Goldman Sachs, in particular, appears attractive – and not just because the Trump administration appears to be leaning heavily on alumni from the storied Wall Street investment bank for cabinet picks.

The report pointed to strong positioning with revenue upside, effective cost controls all while the stock price is trading below peers despite similar or higher current and expected returns.

“From an expense point of view, Goldman Sachs has made good progress on both comp and non-comp and we see good leverage to incremental revenues,” the report pointed out, noting that operating leverage should benefit from the bank’s product leadership positions which reduces the need to invest heavily in certain divisions as some of their peers may need to do.

In part this can be seen in the expected rollout of a consumer lending platform that the report expected to be additive. Deutsche Bank is expecting momentum to become more apparent in 2018 and could lead to adding $400 million in after credit revenues in 2019.

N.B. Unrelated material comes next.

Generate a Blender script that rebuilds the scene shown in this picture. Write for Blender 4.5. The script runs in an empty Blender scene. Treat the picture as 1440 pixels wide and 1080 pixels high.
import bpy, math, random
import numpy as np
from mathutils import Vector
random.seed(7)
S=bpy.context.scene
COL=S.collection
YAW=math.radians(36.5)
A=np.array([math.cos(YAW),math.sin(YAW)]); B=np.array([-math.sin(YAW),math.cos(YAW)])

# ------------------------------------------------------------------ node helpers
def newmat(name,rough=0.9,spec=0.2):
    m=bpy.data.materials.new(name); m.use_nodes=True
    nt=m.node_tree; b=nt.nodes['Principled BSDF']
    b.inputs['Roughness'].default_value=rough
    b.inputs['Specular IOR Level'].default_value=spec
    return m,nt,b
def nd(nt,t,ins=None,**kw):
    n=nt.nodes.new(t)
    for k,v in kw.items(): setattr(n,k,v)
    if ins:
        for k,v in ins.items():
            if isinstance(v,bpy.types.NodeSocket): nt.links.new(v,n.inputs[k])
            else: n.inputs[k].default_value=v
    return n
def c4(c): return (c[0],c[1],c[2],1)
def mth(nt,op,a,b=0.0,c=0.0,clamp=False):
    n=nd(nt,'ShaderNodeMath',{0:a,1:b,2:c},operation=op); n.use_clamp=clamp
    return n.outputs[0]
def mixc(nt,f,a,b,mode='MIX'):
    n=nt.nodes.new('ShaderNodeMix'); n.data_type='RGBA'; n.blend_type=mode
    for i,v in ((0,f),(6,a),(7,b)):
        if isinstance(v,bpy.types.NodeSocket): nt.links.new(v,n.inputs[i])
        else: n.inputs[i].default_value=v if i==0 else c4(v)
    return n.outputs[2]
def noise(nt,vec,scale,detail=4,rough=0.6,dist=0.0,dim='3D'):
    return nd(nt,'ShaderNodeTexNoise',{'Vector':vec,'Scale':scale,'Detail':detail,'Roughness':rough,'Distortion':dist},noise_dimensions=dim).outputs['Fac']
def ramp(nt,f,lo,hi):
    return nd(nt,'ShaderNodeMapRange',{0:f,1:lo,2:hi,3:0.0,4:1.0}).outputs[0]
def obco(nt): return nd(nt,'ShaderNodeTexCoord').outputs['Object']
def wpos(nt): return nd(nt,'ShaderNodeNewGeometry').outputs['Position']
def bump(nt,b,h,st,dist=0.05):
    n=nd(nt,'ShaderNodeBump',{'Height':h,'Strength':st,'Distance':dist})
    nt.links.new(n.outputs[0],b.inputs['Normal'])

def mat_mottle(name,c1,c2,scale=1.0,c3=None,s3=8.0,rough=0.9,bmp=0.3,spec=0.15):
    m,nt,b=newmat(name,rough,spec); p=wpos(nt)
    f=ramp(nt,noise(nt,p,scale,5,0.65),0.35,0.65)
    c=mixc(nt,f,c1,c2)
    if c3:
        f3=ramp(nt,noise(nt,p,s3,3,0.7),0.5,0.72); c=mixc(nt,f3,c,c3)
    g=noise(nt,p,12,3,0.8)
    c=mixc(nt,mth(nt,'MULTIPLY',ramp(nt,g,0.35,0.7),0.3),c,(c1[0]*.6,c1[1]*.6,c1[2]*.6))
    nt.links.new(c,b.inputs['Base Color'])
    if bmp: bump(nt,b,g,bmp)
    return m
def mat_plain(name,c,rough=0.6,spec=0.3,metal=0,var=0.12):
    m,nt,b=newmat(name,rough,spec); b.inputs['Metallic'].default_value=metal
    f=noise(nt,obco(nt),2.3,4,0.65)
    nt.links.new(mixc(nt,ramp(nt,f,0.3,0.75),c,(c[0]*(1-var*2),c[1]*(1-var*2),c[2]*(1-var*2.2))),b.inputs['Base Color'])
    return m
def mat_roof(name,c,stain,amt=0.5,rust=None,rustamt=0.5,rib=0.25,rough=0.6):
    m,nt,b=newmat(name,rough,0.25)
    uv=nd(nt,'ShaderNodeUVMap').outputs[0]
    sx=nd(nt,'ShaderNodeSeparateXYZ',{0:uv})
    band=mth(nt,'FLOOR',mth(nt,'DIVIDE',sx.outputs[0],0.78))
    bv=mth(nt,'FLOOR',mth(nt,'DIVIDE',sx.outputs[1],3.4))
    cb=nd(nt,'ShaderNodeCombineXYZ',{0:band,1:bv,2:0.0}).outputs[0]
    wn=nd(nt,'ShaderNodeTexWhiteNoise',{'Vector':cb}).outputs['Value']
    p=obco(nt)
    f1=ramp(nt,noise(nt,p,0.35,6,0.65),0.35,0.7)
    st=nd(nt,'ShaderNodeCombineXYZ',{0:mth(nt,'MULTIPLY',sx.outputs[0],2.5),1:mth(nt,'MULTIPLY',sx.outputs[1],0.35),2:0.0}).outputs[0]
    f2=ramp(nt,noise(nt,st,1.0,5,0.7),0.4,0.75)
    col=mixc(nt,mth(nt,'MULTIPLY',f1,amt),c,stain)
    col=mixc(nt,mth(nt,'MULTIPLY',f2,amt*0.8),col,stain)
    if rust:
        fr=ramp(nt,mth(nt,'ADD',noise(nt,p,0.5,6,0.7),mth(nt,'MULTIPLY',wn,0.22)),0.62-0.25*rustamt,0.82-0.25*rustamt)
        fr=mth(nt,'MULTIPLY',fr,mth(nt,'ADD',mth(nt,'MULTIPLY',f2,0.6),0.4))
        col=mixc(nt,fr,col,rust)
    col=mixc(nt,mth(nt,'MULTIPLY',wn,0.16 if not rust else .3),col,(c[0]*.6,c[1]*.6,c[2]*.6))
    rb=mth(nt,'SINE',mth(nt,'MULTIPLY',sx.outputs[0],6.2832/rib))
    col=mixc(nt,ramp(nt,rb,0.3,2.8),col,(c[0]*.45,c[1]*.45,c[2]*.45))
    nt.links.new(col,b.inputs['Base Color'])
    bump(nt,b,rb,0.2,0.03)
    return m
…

“Our macro assumptions are for much stronger GDP growth than previously assumed, at least a modest softening in regulation, more global divergence in interest rates, and a general increase in risk taking appetite among investors and companies,” the report said.

The new market environment should benefit many capital market businesses such as advisory, equity capital markets, and both fixed and equity trading – all of which are Goldman Sachs strengths.

Going forward, the impact on debt capital markets is mixed if not uncertain. A stronger economy with correlated higher risk taking is positive for debt markets, but higher rates may slow certain types of debt issuance. Even assuming no changes to the Volcker rule – changes of which are now under consideration, Trump’s newly appointed Treasury Secretary Steven Mnuchin said Wednesday – the market environment “should also provide both more investing and harvesting opportunities for the investing and lending book.”